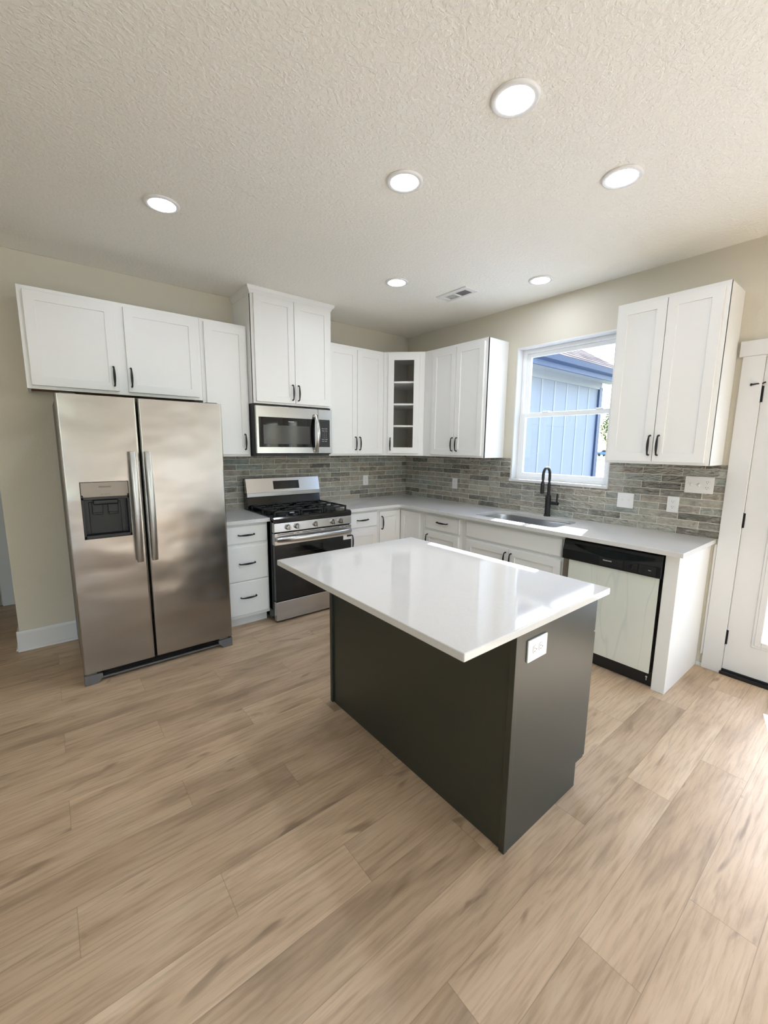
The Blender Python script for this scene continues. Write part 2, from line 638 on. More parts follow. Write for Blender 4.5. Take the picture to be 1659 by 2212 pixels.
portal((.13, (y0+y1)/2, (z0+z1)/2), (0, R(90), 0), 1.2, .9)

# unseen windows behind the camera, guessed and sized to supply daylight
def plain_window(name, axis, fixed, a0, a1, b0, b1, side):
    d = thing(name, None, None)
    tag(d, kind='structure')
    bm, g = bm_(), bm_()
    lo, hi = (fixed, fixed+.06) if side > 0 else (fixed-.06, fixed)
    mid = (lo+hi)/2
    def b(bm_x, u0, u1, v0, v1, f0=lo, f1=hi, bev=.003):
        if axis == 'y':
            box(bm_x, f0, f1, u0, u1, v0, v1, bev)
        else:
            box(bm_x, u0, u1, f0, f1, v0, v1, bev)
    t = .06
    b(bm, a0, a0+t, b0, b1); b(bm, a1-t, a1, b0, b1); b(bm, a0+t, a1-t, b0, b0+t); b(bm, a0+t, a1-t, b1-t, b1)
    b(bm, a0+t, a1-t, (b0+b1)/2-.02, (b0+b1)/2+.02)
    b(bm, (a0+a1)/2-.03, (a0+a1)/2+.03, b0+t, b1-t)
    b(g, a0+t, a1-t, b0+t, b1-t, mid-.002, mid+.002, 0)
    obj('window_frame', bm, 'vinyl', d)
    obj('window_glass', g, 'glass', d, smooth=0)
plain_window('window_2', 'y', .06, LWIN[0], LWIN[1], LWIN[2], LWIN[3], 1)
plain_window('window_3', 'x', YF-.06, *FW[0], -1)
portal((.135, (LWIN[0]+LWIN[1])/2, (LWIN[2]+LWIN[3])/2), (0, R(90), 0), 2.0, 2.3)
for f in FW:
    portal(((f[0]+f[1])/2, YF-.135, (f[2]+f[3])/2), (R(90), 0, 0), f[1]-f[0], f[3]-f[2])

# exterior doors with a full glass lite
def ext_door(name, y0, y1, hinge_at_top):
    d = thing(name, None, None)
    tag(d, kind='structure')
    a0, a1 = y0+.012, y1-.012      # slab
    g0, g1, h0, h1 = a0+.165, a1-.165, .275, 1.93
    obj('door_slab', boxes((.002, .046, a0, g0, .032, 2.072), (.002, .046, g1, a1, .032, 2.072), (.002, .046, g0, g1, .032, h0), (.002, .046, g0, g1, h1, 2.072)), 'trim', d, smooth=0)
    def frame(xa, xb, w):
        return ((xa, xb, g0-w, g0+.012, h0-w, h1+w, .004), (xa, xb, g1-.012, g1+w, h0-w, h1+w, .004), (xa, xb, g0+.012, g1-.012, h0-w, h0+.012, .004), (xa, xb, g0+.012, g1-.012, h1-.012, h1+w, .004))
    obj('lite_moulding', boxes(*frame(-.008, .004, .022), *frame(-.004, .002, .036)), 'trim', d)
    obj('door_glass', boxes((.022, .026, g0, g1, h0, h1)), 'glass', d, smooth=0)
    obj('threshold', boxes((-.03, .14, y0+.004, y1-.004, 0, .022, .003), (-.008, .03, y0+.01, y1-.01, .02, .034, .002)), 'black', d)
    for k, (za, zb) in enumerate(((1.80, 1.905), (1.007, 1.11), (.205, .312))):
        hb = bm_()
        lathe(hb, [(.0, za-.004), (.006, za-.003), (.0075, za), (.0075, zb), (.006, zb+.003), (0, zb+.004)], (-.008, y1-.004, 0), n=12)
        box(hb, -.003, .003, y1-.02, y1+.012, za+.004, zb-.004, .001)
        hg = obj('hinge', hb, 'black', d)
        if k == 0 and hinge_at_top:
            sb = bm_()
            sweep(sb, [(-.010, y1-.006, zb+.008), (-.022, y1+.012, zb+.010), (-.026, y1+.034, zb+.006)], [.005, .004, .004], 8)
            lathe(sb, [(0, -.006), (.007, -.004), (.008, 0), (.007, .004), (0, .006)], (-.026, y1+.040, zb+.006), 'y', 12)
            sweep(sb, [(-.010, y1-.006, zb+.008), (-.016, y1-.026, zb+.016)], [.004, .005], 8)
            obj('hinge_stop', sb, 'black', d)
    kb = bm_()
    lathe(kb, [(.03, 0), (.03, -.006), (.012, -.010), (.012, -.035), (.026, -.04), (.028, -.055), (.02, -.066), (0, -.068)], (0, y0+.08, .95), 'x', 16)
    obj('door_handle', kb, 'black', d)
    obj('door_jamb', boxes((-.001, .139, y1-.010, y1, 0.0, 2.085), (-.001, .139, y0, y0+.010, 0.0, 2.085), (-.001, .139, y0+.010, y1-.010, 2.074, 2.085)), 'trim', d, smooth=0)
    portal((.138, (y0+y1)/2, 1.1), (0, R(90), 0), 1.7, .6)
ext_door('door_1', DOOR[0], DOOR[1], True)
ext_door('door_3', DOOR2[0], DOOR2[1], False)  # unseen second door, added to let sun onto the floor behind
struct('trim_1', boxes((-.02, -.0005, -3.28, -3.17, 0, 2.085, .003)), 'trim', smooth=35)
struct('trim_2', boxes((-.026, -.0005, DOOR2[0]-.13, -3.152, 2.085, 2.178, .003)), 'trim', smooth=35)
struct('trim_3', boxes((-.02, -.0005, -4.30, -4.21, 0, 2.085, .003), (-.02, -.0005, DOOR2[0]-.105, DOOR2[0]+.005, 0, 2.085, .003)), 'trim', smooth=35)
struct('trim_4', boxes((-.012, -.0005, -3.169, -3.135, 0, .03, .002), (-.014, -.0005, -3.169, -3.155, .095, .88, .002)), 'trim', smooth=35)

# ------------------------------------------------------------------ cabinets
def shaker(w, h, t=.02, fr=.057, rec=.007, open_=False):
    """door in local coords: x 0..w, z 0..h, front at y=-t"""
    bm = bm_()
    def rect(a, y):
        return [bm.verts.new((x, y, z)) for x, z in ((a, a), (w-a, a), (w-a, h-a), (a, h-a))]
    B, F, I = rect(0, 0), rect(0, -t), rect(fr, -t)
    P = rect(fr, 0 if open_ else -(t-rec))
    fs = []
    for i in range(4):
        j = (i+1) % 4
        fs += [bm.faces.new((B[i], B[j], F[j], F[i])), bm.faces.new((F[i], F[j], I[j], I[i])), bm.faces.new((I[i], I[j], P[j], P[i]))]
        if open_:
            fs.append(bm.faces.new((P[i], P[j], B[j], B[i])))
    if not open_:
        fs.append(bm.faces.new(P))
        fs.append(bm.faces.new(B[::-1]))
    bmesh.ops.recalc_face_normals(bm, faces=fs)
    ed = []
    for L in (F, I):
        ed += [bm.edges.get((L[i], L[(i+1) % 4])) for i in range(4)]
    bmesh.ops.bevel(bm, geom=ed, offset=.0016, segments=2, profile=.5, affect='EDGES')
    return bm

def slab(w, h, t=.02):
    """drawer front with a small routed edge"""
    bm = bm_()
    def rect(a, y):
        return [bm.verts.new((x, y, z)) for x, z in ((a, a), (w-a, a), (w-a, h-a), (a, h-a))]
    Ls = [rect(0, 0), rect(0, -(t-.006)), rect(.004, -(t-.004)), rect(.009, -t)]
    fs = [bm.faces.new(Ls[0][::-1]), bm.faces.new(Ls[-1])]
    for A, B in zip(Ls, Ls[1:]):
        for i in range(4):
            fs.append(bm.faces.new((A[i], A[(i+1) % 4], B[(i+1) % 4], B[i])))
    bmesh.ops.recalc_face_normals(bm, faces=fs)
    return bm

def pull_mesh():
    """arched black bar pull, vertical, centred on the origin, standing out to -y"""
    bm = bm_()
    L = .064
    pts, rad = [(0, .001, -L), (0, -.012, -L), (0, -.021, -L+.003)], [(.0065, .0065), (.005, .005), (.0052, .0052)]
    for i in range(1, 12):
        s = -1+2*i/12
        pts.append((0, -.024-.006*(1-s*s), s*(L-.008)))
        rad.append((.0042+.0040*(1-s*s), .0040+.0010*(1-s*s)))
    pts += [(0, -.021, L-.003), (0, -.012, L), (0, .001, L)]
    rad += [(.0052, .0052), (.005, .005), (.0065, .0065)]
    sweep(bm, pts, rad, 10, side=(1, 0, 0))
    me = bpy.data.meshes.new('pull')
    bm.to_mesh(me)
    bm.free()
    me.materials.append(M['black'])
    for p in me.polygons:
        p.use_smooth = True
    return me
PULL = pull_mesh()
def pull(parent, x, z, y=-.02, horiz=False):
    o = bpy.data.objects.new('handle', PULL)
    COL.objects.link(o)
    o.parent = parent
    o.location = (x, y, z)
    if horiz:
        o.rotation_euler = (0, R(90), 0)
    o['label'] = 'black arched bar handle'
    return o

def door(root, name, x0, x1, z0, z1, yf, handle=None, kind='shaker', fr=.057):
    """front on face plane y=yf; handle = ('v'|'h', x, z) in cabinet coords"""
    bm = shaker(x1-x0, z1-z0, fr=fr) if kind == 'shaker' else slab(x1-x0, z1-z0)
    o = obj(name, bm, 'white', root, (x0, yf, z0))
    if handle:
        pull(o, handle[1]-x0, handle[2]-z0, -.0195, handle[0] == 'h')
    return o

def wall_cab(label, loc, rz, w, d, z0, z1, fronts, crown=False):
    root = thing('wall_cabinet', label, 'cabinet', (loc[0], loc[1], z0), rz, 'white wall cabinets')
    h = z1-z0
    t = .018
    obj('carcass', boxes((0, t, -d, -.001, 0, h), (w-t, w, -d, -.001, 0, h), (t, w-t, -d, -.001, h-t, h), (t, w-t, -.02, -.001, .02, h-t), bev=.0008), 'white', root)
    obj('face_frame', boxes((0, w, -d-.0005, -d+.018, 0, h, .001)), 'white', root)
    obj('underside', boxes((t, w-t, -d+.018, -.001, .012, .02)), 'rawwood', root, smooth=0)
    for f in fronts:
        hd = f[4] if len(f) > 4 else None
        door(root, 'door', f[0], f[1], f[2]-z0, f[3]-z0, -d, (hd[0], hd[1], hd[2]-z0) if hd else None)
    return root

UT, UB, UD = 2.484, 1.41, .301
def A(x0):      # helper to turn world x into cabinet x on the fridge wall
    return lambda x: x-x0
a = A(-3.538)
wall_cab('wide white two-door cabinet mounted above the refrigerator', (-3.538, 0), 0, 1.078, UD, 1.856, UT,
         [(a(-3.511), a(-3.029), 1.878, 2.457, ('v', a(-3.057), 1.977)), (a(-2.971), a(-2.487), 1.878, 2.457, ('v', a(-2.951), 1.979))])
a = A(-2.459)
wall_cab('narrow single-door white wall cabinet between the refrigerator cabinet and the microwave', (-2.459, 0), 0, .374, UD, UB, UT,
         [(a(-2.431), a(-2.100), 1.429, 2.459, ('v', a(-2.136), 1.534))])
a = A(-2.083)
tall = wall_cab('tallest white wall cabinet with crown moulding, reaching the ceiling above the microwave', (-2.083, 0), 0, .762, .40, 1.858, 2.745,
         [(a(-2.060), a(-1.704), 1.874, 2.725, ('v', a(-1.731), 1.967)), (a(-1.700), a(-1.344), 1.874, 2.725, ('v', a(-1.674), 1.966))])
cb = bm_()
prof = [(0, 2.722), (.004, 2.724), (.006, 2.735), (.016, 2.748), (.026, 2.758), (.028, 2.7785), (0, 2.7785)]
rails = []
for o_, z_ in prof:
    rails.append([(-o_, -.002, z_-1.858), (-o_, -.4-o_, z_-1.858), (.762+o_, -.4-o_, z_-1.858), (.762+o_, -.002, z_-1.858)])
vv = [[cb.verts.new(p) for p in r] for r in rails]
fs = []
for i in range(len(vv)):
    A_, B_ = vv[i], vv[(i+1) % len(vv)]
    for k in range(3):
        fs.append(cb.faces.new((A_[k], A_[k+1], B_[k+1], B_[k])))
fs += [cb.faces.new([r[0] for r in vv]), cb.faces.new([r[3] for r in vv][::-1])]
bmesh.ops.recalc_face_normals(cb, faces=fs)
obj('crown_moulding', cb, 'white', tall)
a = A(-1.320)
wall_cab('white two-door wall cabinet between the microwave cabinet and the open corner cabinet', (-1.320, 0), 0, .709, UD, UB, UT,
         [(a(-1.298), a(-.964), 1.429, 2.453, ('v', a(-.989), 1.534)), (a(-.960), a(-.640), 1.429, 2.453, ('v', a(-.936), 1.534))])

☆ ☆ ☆

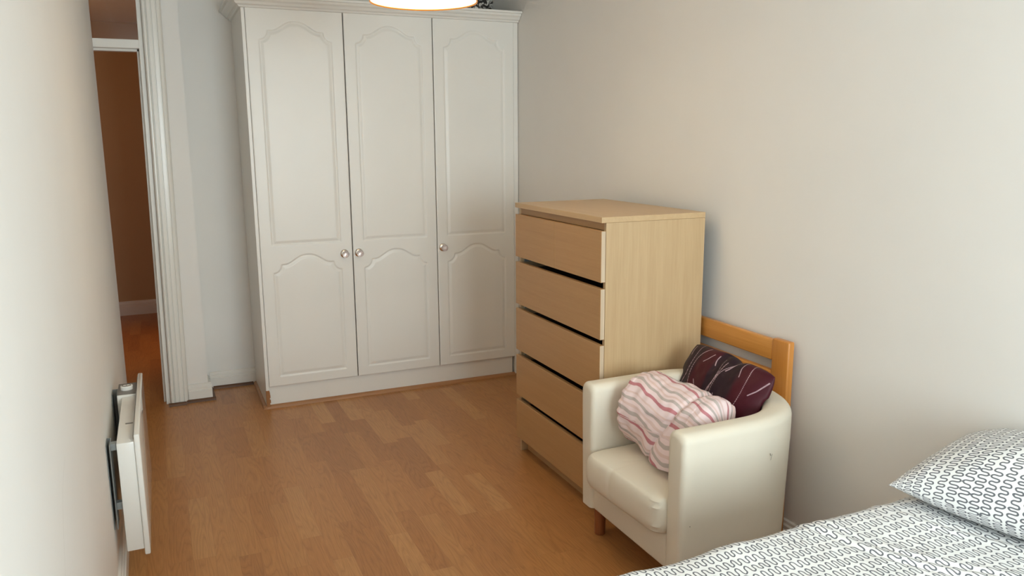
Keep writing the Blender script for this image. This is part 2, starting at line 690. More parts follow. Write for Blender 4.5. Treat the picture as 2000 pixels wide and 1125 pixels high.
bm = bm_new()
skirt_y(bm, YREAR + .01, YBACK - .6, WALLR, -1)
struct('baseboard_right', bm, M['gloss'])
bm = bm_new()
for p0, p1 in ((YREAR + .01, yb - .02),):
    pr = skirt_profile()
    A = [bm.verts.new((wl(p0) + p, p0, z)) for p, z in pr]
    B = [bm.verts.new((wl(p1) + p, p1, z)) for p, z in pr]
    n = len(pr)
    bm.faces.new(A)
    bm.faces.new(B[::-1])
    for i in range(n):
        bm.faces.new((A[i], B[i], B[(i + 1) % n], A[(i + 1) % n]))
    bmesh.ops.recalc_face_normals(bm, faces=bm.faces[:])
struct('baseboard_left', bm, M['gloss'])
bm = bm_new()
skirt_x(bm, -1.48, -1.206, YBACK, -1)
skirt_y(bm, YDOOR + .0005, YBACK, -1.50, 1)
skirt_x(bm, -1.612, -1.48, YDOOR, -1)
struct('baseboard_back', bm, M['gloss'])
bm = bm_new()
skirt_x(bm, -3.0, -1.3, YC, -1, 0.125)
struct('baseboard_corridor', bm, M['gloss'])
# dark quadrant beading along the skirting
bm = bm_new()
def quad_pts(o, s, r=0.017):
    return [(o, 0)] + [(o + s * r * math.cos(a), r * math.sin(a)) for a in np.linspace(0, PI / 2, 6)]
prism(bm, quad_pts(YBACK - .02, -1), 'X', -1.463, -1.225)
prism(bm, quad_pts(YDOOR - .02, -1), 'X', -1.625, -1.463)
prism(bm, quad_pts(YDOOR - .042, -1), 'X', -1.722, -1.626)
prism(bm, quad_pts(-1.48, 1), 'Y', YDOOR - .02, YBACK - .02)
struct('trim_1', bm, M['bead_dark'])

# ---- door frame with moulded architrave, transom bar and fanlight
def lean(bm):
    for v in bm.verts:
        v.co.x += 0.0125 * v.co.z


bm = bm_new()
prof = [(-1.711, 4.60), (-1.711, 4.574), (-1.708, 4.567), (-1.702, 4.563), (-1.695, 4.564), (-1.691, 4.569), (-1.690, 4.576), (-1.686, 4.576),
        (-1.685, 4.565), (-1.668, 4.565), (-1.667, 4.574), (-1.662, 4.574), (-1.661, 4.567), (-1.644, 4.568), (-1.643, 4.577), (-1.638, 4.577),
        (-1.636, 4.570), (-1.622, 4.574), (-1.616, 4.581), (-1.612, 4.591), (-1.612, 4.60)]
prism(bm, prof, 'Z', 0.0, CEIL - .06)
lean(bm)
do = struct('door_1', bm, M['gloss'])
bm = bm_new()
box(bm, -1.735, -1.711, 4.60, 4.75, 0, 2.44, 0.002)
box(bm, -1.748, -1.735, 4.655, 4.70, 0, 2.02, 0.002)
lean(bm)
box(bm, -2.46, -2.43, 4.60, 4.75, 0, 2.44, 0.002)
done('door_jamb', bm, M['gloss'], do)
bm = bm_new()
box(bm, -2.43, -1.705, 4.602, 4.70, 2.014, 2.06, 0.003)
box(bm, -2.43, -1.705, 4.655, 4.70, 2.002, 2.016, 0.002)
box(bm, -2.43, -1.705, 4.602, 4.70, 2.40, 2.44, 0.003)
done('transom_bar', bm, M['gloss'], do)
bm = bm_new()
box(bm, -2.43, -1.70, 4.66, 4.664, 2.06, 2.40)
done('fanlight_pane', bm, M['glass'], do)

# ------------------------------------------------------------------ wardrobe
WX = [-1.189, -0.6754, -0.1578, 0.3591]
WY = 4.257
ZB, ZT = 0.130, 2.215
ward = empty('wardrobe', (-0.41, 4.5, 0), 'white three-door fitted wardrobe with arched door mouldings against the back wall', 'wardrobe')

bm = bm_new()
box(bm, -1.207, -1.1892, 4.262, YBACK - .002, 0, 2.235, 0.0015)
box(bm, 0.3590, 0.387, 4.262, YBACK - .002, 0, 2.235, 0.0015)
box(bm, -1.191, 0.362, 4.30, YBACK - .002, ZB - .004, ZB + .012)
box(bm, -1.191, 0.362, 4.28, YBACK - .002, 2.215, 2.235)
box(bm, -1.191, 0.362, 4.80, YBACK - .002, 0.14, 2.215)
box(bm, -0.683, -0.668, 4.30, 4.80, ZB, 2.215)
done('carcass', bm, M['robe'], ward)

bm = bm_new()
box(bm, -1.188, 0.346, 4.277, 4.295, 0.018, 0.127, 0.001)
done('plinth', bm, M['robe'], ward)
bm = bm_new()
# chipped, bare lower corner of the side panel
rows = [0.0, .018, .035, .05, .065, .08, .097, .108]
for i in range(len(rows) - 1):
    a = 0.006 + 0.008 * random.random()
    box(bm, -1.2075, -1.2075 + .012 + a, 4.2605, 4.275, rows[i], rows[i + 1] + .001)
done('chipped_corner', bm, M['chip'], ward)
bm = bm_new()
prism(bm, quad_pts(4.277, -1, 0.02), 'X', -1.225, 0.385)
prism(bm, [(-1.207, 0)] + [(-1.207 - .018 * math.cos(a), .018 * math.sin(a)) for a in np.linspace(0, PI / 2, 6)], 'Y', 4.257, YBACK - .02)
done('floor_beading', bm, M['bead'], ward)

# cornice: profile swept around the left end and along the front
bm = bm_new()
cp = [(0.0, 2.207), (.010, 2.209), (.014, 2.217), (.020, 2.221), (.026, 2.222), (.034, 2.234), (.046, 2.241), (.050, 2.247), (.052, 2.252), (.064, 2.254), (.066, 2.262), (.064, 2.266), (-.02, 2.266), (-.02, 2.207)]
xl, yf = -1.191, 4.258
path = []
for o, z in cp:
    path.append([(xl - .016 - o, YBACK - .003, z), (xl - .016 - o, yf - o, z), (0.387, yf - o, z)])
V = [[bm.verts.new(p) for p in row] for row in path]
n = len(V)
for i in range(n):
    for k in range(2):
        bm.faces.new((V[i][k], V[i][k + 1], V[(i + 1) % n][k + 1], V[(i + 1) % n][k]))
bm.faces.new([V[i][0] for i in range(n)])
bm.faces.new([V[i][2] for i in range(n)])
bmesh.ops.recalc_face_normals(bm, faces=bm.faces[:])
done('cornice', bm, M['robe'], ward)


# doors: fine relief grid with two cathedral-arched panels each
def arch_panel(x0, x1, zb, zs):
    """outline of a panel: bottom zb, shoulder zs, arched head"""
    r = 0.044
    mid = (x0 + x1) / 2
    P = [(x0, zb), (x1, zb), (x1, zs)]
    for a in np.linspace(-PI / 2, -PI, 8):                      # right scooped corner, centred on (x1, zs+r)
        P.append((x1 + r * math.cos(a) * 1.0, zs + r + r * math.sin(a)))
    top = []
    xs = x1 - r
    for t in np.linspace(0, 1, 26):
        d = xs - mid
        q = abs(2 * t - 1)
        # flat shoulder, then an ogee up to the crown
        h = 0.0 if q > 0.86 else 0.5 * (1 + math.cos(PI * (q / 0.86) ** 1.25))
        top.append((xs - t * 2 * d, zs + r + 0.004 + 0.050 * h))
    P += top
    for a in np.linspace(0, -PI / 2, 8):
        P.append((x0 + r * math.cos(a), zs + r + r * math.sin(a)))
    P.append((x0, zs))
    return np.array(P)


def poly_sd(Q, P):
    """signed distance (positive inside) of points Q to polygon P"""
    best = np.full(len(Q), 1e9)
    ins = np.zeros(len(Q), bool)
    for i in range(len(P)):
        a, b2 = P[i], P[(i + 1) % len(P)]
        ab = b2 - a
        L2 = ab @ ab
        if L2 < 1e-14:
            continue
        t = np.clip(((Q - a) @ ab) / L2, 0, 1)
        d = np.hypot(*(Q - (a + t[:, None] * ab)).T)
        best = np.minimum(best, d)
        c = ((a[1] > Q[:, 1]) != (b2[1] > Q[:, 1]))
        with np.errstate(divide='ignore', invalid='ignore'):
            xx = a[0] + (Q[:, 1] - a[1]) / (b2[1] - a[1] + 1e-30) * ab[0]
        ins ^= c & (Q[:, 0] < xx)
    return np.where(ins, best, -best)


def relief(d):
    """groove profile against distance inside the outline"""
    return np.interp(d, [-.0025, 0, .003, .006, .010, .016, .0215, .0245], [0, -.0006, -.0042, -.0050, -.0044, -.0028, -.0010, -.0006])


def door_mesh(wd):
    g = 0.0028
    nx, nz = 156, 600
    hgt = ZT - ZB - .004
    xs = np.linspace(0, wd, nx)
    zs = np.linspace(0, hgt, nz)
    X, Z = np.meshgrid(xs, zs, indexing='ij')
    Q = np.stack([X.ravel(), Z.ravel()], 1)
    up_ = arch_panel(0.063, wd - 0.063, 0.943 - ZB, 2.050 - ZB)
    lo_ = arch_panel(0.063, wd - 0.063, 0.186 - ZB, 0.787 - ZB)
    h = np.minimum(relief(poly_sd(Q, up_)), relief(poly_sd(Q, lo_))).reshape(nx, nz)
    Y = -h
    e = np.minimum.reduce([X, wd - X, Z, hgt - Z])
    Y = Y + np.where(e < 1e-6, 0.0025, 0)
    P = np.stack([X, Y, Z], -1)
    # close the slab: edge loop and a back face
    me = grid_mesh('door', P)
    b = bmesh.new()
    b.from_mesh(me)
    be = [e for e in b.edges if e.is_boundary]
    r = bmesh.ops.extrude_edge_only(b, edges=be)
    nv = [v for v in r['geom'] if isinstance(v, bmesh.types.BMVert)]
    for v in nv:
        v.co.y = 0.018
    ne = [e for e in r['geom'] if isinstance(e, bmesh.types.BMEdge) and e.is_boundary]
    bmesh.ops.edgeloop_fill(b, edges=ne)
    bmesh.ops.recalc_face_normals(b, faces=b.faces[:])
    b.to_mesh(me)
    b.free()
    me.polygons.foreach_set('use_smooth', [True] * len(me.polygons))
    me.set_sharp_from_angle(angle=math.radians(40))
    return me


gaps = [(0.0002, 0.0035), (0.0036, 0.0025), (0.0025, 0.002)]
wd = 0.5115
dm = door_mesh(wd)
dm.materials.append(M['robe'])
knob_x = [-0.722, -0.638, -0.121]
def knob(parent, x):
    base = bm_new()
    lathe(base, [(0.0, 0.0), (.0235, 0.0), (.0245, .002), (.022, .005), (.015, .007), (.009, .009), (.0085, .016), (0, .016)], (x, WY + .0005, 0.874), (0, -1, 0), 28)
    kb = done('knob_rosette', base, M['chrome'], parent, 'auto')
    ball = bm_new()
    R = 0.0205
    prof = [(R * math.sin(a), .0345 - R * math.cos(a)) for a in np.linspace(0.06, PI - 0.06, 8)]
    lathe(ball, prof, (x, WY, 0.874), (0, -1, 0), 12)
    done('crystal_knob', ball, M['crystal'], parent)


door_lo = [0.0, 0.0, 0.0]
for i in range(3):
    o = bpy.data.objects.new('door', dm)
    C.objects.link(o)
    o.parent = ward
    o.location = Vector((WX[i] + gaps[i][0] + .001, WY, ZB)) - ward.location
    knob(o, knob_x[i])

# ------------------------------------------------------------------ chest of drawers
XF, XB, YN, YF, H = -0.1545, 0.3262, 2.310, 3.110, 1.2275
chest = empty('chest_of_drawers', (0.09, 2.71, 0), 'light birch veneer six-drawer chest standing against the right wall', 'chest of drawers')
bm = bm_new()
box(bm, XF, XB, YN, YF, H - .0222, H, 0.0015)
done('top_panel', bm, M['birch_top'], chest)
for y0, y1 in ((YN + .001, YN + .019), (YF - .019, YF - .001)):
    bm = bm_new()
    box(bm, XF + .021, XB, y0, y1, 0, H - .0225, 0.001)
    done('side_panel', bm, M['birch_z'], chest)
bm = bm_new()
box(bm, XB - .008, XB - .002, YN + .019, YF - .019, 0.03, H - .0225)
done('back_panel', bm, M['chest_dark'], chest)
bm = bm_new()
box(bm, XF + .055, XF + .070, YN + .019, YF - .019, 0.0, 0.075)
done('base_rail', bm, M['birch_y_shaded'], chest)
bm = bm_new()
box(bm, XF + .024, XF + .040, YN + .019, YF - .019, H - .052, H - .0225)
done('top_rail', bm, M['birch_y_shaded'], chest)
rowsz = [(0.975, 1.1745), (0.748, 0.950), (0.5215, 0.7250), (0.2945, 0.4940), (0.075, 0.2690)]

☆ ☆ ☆

Retype precisely, and only, the span of lines that opens at the line containing "The Blender Python" and closes at the line containing "portal((.13, (y0+y1)/2, (z0+z1)/2), (0, R(90), 0), 1.2, .9)", both inclusive.

§ COMPLETED TASK
The Blender Python script for this scene continues. Write part 2, from line 638 on. More parts follow. Write for Blender 4.5. Take the picture to be 1659 by 2212 pixels.
portal((.13, (y0+y1)/2, (z0+z1)/2), (0, R(90), 0), 1.2, .9)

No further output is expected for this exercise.